WASHINGTON – Alexis Mack wanted to go to school in Dundalk, where she landed with her mother and sister last summer after they escaped an abusive situation in their home in New York.
But Alexis, then 15, didn’t know where the school was or when summer vacation ended. She couldn’t afford school supplies and the bus didn’t run past the shelter where they were living at the time.
The school year was a week old when Alexis finally enrolled in 10th grade at Dundalk High School, with the help of counselors at the Family Crisis Center. Someone there showed her how to make the 25-minute walk to school and she was given school supplies and vouchers to buy clothes from Sears.
She was just one of more than 5,700 homeless Maryland children who got help from eight federally funded homeless education programs in the state. But advocates say there are many more students who are not getting the assistance they need.
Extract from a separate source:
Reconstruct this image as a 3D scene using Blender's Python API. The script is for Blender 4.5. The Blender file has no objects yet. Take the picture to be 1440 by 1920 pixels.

So Alexis joined other homeless children, advocates and elected officials in Washington on Wednesday to support a bill that would almost double funding, to $50 million annually, for the McKinney Education for Homeless Children and Youth Act.
“We just want homeless children to be treated like every other child and be given the same opportunities and not be at a significant disadvantage simply because they don’t have a place to call home,” said Robert V. Hess, president of Center for Poverty Solutions in Baltimore.
Last year, Congress budgeted $28.8 million for the program. Maryland received $331,440 in fiscal 1998 for programs in Baltimore City and Baltimore, Montgomery, Prince George’s, Calvert, Howard, Wicomico and Charles/St. Mary’s counties.
Maryland advocates said they need more money to help identify and serve children who may qualify, even though they do not live in a homeless shelter.
“Many people don’t want to be identified as homeless,” said Jill Moss Greenberg, coordinator for Baltimore County’s Homeless Education program. “We can only provide services to those we know about.”
Even when a child is asked, Hess said, he or she may not admit to being homeless.
“One of the questions you ask a child when they enroll in school is generally not, `Are you homeless?'” Hess said. “So people are going to fall through the cracks that way.”
The Baltimore County program began a coordinated inter-agency approach to helping homeless families about four years ago. Greenberg said it solved what had been “a really fragmented approach that involved all the key players that help children and families.”
“We tap whatever sources are out there,” she said. Besides school services for children, the county’s program helps families with nutrition, refers children for health or mental health services and helps parents get involved in adult education, among other services.
The county program operates on $50,000 in federal funds it was allotted by the state, Greenberg said. It also gets private support from teachers and school staffers who support school-supply drives, casserole-baking parties for shelter residents and vouchers that let homeless students buy personal items of clothing.
Alexis, who moved out of the shelter in March with her mother and 9-year- old sister, has skipped 11th grade and expects to graduate in May. She is looking at colleges, where she hopes to study English and psychology. Her mother is pursuing a GED and works as a cashier at Rite Aid.
“My mother always told me there can be no situation worse than this and we’ve survived,” Alexis said Wednesday.